**WHAT NEEDS TO BE DONE:** Write out the entries below once more, exactly.
-- start TASK MATERIAL --
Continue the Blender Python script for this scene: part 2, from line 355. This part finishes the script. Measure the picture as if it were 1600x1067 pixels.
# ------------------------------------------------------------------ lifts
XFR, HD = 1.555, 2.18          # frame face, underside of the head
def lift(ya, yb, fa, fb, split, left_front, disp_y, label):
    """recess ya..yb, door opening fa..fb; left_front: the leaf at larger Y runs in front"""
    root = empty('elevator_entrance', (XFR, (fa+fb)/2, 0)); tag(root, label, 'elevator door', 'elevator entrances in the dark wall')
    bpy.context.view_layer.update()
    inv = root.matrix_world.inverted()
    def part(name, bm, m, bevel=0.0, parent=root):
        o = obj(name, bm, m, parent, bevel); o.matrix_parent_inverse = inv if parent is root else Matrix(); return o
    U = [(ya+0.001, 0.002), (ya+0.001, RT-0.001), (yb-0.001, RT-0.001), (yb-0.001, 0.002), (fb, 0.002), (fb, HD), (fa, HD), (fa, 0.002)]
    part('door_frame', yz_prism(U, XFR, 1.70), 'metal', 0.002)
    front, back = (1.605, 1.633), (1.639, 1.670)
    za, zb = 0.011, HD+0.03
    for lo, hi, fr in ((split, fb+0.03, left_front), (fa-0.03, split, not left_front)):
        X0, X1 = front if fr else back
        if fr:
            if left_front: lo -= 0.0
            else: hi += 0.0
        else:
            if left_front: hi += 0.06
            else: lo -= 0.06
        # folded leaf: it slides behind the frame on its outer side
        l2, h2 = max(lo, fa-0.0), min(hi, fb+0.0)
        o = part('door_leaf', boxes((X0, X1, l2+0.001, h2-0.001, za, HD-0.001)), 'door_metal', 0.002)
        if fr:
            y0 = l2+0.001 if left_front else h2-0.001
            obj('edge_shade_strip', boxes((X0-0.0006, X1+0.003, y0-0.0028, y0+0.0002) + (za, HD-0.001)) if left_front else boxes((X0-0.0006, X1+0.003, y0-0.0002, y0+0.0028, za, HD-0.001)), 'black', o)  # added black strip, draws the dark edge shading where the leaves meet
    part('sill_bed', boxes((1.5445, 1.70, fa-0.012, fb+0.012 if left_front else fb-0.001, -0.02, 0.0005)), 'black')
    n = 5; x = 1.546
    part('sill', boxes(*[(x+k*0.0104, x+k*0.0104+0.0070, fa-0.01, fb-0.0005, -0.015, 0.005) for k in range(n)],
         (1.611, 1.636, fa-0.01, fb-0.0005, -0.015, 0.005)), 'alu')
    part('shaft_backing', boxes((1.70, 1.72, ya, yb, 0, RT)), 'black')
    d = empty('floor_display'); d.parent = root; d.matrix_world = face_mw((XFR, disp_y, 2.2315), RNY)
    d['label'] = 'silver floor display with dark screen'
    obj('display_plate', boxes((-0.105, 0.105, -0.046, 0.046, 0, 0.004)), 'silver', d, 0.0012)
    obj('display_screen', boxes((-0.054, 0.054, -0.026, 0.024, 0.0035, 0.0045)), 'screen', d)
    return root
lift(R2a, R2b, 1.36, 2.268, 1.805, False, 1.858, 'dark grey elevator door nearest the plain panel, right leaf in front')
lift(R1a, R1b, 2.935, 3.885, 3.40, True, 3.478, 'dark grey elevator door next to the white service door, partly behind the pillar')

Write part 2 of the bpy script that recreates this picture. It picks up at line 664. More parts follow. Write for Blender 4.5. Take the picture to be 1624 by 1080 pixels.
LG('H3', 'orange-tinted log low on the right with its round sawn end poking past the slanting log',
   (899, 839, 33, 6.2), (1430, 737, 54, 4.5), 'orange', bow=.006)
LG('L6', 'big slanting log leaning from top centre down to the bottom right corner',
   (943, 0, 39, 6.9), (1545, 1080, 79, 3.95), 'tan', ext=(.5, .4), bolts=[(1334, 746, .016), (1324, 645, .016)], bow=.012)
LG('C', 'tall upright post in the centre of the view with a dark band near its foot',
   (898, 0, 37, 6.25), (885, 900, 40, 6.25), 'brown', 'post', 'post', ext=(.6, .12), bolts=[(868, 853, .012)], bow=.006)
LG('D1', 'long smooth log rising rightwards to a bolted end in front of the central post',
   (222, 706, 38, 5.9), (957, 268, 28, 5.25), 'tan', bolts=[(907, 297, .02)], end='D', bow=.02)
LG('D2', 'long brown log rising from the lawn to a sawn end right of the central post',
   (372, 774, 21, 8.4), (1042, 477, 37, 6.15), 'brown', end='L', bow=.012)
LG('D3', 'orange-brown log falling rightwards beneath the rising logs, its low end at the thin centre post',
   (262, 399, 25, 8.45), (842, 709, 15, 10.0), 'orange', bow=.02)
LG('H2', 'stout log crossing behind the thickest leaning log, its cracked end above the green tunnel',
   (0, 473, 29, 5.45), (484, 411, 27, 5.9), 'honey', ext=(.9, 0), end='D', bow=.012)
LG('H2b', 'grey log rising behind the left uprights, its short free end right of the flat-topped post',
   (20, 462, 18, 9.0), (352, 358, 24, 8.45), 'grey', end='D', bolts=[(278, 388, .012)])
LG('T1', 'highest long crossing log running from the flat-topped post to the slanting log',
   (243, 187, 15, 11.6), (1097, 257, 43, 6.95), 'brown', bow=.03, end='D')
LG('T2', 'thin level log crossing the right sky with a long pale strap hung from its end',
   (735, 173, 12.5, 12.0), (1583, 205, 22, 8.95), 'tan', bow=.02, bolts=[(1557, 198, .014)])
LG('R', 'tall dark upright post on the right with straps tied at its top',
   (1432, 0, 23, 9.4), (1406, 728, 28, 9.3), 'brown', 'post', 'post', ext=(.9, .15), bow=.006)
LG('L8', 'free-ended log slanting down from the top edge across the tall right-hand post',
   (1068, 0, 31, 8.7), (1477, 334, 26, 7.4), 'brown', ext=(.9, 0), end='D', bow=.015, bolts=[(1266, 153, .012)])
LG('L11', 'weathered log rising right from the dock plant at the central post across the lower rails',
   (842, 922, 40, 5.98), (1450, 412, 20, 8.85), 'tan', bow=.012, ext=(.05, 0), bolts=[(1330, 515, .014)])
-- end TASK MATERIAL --
**EXERCISE RESPONSE:**
Continue the Blender Python script for this scene: part 2, from line 355. This part finishes the script. Measure the picture as if it were 1600x1067 pixels.
# ------------------------------------------------------------------ lifts
XFR, HD = 1.555, 2.18          # frame face, underside of the head
def lift(ya, yb, fa, fb, split, left_front, disp_y, label):
    """recess ya..yb, door opening fa..fb; left_front: the leaf at larger Y runs in front"""
    root = empty('elevator_entrance', (XFR, (fa+fb)/2, 0)); tag(root, label, 'elevator door', 'elevator entrances in the dark wall')
    bpy.context.view_layer.update()
    inv = root.matrix_world.inverted()
    def part(name, bm, m, bevel=0.0, parent=root):
        o = obj(name, bm, m, parent, bevel); o.matrix_parent_inverse = inv if parent is root else Matrix(); return o
    U = [(ya+0.001, 0.002), (ya+0.001, RT-0.001), (yb-0.001, RT-0.001), (yb-0.001, 0.002), (fb, 0.002), (fb, HD), (fa, HD), (fa, 0.002)]
    part('door_frame', yz_prism(U, XFR, 1.70), 'metal', 0.002)
    front, back = (1.605, 1.633), (1.639, 1.670)
    za, zb = 0.011, HD+0.03
    for lo, hi, fr in ((split, fb+0.03, left_front), (fa-0.03, split, not left_front)):
        X0, X1 = front if fr else back
        if fr:
            if left_front: lo -= 0.0
            else: hi += 0.0
        else:
            if left_front: hi += 0.06
            else: lo -= 0.06
        # folded leaf: it slides behind the frame on its outer side
        l2, h2 = max(lo, fa-0.0), min(hi, fb+0.0)
        o = part('door_leaf', boxes((X0, X1, l2+0.001, h2-0.001, za, HD-0.001)), 'door_metal', 0.002)
        if fr:
            y0 = l2+0.001 if left_front else h2-0.001
            obj('edge_shade_strip', boxes((X0-0.0006, X1+0.003, y0-0.0028, y0+0.0002) + (za, HD-0.001)) if left_front else boxes((X0-0.0006, X1+0.003, y0-0.0002, y0+0.0028, za, HD-0.001)), 'black', o)  # added black strip, draws the dark edge shading where the leaves meet
    part('sill_bed', boxes((1.5445, 1.70, fa-0.012, fb+0.012 if left_front else fb-0.001, -0.02, 0.0005)), 'black')
    n = 5; x = 1.546
    part('sill', boxes(*[(x+k*0.0104, x+k*0.0104+0.0070, fa-0.01, fb-0.0005, -0.015, 0.005) for k in range(n)],
         (1.611, 1.636, fa-0.01, fb-0.0005, -0.015, 0.005)), 'alu')
    part('shaft_backing', boxes((1.70, 1.72, ya, yb, 0, RT)), 'black')
    d = empty('floor_display'); d.parent = root; d.matrix_world = face_mw((XFR, disp_y, 2.2315), RNY)
    d['label'] = 'silver floor display with dark screen'
    obj('display_plate', boxes((-0.105, 0.105, -0.046, 0.046, 0, 0.004)), 'silver', d, 0.0012)
    obj('display_screen', boxes((-0.054, 0.054, -0.026, 0.024, 0.0035, 0.0045)), 'screen', d)
    return root
lift(R2a, R2b, 1.36, 2.268, 1.805, False, 1.858, 'dark grey elevator door nearest the plain panel, right leaf in front')
lift(R1a, R1b, 2.935, 3.885, 3.40, True, 3.478, 'dark grey elevator door next to the white service door, partly behind the pillar')

Write part 2 of the bpy script that recreates this picture. It picks up at line 664. More parts follow. Write for Blender 4.5. Take the picture to be 1624 by 1080 pixels.
LG('H3', 'orange-tinted log low on the right with its round sawn end poking past the slanting log',
   (899, 839, 33, 6.2), (1430, 737, 54, 4.5), 'orange', bow=.006)
LG('L6', 'big slanting log leaning from top centre down to the bottom right corner',
   (943, 0, 39, 6.9), (1545, 1080, 79, 3.95), 'tan', ext=(.5, .4), bolts=[(1334, 746, .016), (1324, 645, .016)], bow=.012)
LG('C', 'tall upright post in the centre of the view with a dark band near its foot',
   (898, 0, 37, 6.25), (885, 900, 40, 6.25), 'brown', 'post', 'post', ext=(.6, .12), bolts=[(868, 853, .012)], bow=.006)
LG('D1', 'long smooth log rising rightwards to a bolted end in front of the central post',
   (222, 706, 38, 5.9), (957, 268, 28, 5.25), 'tan', bolts=[(907, 297, .02)], end='D', bow=.02)
LG('D2', 'long brown log rising from the lawn to a sawn end right of the central post',
   (372, 774, 21, 8.4), (1042, 477, 37, 6.15), 'brown', end='L', bow=.012)
LG('D3', 'orange-brown log falling rightwards beneath the rising logs, its low end at the thin centre post',
   (262, 399, 25, 8.45), (842, 709, 15, 10.0), 'orange', bow=.02)
LG('H2', 'stout log crossing behind the thickest leaning log, its cracked end above the green tunnel',
   (0, 473, 29, 5.45), (484, 411, 27, 5.9), 'honey', ext=(.9, 0), end='D', bow=.012)
LG('H2b', 'grey log rising behind the left uprights, its short free end right of the flat-topped post',
   (20, 462, 18, 9.0), (352, 358, 24, 8.45), 'grey', end='D', bolts=[(278, 388, .012)])
LG('T1', 'highest long crossing log running from the flat-topped post to the slanting log',
   (243, 187, 15, 11.6), (1097, 257, 43, 6.95), 'brown', bow=.03, end='D')
LG('T2', 'thin level log crossing the right sky with a long pale strap hung from its end',
   (735, 173, 12.5, 12.0), (1583, 205, 22, 8.95), 'tan', bow=.02, bolts=[(1557, 198, .014)])
LG('R', 'tall dark upright post on the right with straps tied at its top',
   (1432, 0, 23, 9.4), (1406, 728, 28, 9.3), 'brown', 'post', 'post', ext=(.9, .15), bow=.006)
LG('L8', 'free-ended log slanting down from the top edge across the tall right-hand post',
   (1068, 0, 31, 8.7), (1477, 334, 26, 7.4), 'brown', ext=(.9, 0), end='D', bow=.015, bolts=[(1266, 153, .012)])
LG('L11', 'weathered log rising right from the dock plant at the central post across the lower rails',
   (842, 922, 40, 5.98), (1450, 412, 20, 8.85), 'tan', bow=.012, ext=(.05, 0), bolts=[(1330, 515, .014)])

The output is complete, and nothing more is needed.